The new church incorporates windows and furnishings from the old chapel and from nearby parishes that have been closed.

Whether the new church will help the Catholic Church recover some of its former strength in South Boston remains in question. The archdiocese has closed the parishes of Sts. Peter and Paul and St. Augustine, and St. Vincent de Paul church remains in limbo. That church has been closed since part of its ceiling fell in 2015; Flavin said the estimated cost of repairing the ceiling is $3 million. The Mass collections the weekend it fell, he said, totaled $73.

Flavin and other priests who will help staff the church plan to work especially hard to bring in the next generation of Catholics. Some 12,000 people between the ages of 18 and 32 live in South Boston, according to the city’s research, Flavin said; national surveys and his own informal research suggest they are inclined to be spiritual but not religious. He hopes the new shrine — a sacred space that welcomes visitors and is not tied to a parish but directly overseen by O’Malley — can help people find ways to serve and connect with one another through community service.

The new generation may also look to the church for some of its more traditional functions.
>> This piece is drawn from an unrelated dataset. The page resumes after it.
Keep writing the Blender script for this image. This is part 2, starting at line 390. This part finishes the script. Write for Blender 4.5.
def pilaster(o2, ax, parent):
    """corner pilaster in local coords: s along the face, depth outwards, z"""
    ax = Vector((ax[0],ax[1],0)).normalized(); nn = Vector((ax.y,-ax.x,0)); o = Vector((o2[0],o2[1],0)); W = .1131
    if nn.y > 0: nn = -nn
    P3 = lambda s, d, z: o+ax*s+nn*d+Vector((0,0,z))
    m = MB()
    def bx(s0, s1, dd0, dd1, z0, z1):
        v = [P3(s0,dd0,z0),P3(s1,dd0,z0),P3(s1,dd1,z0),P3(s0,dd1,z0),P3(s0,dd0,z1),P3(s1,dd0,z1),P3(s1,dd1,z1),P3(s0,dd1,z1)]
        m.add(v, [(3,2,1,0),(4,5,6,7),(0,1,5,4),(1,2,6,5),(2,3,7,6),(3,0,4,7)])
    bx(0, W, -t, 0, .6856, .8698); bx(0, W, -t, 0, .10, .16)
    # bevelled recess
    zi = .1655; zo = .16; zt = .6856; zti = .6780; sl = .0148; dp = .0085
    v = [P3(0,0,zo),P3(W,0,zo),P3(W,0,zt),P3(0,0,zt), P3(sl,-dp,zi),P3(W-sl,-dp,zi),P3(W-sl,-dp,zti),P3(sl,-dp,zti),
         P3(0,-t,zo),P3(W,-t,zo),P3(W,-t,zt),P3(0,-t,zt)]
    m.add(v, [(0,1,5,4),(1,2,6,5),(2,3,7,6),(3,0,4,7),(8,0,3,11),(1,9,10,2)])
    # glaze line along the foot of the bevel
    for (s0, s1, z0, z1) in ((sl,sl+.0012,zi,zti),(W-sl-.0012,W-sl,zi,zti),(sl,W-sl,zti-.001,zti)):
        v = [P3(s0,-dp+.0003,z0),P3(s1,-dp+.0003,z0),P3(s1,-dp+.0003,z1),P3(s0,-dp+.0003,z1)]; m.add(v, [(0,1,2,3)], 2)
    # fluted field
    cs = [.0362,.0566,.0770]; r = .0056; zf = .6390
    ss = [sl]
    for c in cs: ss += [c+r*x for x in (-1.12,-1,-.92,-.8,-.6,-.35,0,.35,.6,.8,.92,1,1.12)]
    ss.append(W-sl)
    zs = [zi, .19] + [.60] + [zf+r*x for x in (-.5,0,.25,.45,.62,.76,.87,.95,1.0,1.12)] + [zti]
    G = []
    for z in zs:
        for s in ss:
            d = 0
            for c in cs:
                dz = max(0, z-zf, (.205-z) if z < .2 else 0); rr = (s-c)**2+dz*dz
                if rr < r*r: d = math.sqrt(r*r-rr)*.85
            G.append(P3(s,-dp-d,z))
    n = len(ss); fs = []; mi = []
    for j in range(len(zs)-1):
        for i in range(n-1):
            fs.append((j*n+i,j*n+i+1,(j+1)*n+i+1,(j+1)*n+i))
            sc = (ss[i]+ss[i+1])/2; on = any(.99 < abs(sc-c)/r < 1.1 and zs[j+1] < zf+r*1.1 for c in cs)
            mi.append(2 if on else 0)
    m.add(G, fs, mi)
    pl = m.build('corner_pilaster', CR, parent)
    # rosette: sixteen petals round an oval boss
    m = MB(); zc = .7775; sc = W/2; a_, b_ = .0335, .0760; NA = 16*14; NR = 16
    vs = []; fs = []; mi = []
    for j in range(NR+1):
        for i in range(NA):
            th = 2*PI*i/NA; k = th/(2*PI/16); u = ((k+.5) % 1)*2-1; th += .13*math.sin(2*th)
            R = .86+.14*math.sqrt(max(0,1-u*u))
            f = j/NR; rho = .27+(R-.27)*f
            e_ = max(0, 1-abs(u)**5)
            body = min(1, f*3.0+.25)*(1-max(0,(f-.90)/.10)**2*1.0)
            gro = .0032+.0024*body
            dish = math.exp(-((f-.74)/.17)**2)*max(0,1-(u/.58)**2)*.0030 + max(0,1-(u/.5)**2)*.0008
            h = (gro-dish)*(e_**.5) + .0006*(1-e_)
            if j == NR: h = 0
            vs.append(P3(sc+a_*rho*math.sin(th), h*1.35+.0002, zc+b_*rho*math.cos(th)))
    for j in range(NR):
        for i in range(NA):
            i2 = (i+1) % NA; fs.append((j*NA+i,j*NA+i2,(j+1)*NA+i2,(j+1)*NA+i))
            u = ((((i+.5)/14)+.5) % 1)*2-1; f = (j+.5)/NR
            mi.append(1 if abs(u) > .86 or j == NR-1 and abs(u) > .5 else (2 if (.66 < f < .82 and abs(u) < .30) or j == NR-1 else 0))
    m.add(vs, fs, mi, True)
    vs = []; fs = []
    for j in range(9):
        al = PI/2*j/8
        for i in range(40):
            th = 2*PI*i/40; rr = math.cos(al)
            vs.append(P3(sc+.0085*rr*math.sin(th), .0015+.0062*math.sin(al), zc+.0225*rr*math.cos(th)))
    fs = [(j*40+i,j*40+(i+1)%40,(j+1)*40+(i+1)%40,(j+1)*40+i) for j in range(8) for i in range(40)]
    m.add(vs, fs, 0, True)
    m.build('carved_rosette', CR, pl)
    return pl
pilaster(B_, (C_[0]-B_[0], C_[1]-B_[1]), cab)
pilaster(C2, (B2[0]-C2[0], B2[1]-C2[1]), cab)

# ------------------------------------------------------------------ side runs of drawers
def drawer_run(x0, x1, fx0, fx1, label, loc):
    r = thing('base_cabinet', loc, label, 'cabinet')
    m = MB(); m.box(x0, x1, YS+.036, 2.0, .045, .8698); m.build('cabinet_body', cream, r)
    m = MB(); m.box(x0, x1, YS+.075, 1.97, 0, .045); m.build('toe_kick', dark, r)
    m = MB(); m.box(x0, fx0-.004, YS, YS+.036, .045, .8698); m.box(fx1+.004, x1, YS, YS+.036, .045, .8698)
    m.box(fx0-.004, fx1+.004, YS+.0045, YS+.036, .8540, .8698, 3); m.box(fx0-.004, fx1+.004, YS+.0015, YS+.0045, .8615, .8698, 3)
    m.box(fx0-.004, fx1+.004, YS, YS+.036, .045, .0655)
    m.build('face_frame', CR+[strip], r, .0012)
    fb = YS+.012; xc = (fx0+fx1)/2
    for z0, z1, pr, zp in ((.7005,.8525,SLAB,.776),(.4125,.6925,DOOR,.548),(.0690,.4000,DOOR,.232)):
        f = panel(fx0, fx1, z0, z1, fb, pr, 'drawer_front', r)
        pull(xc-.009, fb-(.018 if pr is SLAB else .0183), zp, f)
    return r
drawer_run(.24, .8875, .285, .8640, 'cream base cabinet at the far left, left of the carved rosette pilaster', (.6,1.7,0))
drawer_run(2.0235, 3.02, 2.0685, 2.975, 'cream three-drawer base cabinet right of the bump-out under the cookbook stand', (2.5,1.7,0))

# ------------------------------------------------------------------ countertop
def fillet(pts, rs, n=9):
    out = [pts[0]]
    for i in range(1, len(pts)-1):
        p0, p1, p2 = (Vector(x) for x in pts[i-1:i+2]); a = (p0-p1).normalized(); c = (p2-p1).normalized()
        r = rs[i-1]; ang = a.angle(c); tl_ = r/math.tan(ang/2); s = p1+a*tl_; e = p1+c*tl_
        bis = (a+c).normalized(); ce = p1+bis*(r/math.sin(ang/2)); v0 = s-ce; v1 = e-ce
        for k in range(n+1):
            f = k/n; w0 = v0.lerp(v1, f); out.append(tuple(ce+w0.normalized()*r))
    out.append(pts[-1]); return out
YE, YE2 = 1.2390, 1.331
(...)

Flavin said 27 couples have already booked weddings in the new shrine. And a couple of weeks ago, Flavin got a call from a young man in his 20s in South Boston. He had the flu. He had no food at home, and didn’t know his roommates well. He called his mother, who lived out of state, and she suggested he call the nearest church for help.

“I just called someone, and they brought some food over,” Flavin said. “There is still something there, that people know we’re there for them.”

Father James A. Flavin looked over the baptismal font by the altar in the church.